November 26, 2010

The continuing saga of liberals in denial

Latest in a series.

Federal lawyers are bracing themselves, it says here, for adverse rulings in several courts over the controversial individual insurance mandate provision contained in 2010's health care reform act.

It seems to me they are well advised to be so braced.
While many newly empowered Republican lawmakers have vowed to repeal the health care law in Congress, a more immediate threat may rest in the federal courts in cases brought by Republican officials in dozens of states.
Been saying that for more than a year now.
An earlier version of the legislation, which passed the House last November, included severability language. But that clause did not make it into the Senate version, which ultimately became law. A Democratic aide who helped write the bill characterized the omission as an oversight.
Ye gods.

Without that language — which leads ultimately to a determination of whether the entire Act might survive once a single provision as operationally crucial as the individual insurance mandate is found unconstitutional — it's left for the courts to decide. Although any judicial orders of the trial level court — which is where the legal challenges are now ensconced — barring the enforcement of the law will most likely be postponed pending a higher court's decision.

And that higher court will most probably be the U.S. Supreme Court, and that Court is not likely to rule until such time as smack dab in the middle of the 2012 presidential and Congressional campaigns.

Woe betide somebody (See, e.g., "Obamacare" vs. "Romneycare").

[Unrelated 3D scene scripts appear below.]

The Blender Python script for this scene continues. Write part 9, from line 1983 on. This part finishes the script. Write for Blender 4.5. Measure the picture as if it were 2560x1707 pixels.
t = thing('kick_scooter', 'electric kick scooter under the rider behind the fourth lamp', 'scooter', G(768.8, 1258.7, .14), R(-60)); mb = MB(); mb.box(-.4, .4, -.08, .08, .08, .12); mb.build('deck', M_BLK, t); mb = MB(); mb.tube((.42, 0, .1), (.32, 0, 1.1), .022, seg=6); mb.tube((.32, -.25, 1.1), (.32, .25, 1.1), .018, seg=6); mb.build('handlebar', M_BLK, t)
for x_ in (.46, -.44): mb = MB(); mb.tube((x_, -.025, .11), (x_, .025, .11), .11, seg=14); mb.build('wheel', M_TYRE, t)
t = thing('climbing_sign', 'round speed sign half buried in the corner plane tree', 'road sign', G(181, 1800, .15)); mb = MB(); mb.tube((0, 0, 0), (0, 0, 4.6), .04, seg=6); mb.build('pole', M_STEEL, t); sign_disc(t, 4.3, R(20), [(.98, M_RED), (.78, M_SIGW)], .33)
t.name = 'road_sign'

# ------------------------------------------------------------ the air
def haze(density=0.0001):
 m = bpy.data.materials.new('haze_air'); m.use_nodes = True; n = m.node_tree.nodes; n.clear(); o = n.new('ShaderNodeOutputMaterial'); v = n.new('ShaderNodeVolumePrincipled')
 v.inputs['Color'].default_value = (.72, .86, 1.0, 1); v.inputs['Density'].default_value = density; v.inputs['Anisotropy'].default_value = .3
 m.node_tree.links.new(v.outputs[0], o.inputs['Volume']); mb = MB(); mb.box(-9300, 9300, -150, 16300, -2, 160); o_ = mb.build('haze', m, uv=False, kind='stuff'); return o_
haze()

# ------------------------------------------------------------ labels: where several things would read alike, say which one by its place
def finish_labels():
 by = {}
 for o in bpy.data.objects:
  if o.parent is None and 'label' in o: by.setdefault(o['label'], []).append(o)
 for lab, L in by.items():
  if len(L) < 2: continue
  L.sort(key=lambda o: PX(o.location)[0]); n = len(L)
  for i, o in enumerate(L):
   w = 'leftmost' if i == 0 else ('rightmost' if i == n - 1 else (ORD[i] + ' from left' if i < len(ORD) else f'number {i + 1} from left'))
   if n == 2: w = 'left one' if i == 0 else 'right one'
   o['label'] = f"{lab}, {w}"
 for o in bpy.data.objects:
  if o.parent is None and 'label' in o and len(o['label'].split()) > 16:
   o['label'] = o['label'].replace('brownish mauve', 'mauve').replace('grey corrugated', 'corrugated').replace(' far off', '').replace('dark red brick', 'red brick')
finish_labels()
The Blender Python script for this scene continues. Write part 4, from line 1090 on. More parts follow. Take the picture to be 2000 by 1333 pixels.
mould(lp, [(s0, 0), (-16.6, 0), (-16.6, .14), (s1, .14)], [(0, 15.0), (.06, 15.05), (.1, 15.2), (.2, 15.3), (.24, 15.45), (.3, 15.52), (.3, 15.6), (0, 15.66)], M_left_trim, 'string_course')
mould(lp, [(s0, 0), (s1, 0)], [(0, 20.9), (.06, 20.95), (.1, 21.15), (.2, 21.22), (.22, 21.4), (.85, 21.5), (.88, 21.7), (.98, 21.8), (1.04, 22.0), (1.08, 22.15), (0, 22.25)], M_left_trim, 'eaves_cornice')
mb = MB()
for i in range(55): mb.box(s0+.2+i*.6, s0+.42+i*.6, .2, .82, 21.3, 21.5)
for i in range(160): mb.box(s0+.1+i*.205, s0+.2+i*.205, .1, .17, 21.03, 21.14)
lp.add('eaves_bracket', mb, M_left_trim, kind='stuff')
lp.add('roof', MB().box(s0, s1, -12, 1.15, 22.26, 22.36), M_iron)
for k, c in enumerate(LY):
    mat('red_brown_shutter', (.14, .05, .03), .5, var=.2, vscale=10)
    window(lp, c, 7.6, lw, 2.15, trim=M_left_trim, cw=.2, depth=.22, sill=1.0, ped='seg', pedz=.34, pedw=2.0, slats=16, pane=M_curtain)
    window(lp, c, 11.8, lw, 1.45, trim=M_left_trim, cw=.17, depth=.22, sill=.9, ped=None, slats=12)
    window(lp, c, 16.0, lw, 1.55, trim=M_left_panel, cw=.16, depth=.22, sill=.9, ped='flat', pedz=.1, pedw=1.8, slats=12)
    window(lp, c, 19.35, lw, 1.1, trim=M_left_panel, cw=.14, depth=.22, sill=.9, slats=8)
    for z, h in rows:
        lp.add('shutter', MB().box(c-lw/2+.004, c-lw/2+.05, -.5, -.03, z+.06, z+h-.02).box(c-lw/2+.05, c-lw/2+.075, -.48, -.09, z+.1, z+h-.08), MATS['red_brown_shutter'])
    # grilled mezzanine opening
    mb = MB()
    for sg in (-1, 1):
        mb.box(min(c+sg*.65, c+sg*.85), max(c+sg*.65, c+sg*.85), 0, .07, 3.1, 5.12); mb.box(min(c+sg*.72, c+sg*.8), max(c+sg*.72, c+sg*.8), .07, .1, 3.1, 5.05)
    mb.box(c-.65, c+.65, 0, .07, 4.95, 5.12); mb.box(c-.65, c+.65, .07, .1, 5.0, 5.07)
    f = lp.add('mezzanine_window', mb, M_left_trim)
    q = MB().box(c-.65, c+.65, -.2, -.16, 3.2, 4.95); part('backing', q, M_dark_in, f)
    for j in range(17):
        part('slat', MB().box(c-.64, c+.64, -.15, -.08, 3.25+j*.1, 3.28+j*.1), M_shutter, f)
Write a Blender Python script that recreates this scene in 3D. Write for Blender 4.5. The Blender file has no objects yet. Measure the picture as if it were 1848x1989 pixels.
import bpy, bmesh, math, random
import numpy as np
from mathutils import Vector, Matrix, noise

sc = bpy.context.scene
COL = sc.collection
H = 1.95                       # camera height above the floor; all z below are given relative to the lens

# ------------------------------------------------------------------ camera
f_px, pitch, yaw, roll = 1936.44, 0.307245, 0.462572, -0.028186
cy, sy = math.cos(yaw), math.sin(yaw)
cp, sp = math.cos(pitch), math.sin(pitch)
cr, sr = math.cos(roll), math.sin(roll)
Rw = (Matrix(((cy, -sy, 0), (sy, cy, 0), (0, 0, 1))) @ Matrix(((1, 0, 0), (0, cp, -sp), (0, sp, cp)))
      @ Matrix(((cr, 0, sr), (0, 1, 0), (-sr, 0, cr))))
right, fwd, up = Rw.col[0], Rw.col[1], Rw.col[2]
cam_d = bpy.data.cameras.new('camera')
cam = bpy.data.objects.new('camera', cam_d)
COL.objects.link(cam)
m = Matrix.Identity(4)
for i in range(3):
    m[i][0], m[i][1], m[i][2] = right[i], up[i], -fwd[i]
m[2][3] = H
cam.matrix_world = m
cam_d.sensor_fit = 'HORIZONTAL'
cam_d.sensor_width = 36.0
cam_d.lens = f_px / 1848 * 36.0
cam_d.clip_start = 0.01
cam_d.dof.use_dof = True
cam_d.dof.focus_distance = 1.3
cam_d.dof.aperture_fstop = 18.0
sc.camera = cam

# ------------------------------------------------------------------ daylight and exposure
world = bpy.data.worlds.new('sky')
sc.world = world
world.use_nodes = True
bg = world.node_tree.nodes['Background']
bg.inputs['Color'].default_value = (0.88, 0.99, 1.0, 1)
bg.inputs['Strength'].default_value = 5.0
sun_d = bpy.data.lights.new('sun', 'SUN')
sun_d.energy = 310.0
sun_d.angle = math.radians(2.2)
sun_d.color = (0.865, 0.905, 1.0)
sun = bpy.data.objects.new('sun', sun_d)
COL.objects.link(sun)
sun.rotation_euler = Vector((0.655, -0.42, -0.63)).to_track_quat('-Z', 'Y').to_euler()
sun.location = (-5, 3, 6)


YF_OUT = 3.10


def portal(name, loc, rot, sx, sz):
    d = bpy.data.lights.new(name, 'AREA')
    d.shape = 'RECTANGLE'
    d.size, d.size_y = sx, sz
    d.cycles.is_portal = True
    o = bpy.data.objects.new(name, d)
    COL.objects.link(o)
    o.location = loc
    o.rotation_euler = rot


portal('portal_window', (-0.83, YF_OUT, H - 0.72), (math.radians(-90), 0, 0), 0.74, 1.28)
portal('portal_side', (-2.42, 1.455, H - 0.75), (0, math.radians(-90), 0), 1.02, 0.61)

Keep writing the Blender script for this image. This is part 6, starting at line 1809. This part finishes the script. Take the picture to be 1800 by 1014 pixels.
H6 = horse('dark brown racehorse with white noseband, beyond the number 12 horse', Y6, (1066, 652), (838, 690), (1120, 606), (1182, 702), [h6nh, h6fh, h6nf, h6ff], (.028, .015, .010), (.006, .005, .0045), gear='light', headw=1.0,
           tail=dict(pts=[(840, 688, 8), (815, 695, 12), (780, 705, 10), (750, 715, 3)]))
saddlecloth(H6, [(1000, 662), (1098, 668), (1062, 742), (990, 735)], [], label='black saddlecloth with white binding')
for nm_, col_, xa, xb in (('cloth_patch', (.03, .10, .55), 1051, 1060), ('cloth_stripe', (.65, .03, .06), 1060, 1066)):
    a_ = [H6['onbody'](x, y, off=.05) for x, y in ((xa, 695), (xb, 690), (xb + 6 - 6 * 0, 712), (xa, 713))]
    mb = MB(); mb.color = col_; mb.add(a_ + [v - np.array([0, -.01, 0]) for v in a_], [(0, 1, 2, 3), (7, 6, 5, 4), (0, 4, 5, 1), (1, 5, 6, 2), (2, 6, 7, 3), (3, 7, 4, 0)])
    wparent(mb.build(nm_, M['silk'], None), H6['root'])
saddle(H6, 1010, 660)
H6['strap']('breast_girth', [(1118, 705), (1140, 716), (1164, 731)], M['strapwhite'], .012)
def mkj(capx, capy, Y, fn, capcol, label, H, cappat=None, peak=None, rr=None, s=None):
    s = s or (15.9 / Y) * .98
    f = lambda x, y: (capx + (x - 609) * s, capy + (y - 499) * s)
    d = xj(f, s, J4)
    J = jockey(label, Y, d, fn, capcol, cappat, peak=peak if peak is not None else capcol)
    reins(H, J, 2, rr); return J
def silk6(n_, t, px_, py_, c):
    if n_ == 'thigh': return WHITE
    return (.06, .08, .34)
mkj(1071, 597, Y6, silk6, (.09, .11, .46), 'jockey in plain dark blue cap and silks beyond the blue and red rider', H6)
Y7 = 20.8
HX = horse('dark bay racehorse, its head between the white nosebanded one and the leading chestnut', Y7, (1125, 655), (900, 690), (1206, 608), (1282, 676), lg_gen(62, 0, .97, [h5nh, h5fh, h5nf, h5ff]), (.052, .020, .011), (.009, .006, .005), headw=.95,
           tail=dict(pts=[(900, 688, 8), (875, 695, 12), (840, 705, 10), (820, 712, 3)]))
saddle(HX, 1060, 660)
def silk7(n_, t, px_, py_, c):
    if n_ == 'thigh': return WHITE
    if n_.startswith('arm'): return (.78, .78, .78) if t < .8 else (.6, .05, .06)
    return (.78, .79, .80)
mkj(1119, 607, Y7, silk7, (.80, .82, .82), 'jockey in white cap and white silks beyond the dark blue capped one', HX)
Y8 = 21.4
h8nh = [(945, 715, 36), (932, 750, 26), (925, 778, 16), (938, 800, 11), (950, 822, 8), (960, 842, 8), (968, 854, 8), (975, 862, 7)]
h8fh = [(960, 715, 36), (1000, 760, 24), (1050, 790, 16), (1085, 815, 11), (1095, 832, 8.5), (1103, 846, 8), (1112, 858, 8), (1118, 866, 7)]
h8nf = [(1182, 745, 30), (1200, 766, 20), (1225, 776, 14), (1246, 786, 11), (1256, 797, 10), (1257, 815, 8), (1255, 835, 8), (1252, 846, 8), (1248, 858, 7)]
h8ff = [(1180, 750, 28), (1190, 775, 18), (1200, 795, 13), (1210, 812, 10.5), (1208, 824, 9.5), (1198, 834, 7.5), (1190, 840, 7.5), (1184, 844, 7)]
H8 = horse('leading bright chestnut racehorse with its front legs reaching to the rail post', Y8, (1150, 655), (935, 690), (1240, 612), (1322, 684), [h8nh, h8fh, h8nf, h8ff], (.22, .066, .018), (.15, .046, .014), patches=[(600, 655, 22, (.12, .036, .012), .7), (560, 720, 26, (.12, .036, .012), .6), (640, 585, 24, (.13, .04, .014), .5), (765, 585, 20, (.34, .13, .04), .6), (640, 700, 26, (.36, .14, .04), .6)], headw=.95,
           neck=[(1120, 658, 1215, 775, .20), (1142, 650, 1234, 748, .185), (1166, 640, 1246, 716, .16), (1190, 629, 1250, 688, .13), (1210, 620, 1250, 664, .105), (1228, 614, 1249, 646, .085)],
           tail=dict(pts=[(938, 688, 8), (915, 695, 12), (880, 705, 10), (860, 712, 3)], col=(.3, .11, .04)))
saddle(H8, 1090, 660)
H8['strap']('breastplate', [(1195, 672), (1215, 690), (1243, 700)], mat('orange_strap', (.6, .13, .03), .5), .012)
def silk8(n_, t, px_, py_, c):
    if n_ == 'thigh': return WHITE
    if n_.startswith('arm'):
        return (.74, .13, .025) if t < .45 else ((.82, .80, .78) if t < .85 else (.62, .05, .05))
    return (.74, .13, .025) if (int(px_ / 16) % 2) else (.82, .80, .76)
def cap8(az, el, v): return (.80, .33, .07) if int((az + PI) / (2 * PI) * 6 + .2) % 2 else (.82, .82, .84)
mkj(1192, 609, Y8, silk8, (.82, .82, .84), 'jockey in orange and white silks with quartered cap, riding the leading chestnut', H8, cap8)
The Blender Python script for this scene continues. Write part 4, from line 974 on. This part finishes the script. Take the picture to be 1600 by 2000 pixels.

A worse oversight than the lack of that specific language obtains from Congress's failure to convincingly articulate that its authority to enact the insurance mandate derives from something other than its power to "regulate Commerce ... among the several States."

As noted at this space earlier, the federales sustained a body blow when a district court in Florida, decidedly unimpressed by arguments that the mandate was not a regulation of interstate commerce but rather a tax, criticized the administration for cobbling together an ex post facto defense of the law, one which the law itself doesn't appear to have contemplated. So long as the legal challenges remain focused on the Commerce Clause, which is where its critics prefer the focus to remain, the mandate is in much greater danger of invalidation.
A White House official said that in the meantime "the litigation is really not having an impact" on the pace of putting the law into effect: "I talk weekly to officials in States that have sued us, and in States that have not. I cannot tell the difference between them."
If one of them is Wisconsin's attorney general J.B. Van Hollen, it's no wonder you can't tell the difference, because both Van Hollen and the governor-elect have been chomping at the bit to join the litigation.

Doubtless there is skepticism even within those States which will not join the litigation. There has to be, given both the unprecedented interpretation of the Commerce Clause that will be required to sustain the mandate's viability and the current make-up of the Court.

Assuredly, Congress and the president would have been on firmer ground implementing wholesale a single-payer system. A nightmare Supreme Court ruling may be what "compromise" gets them instead.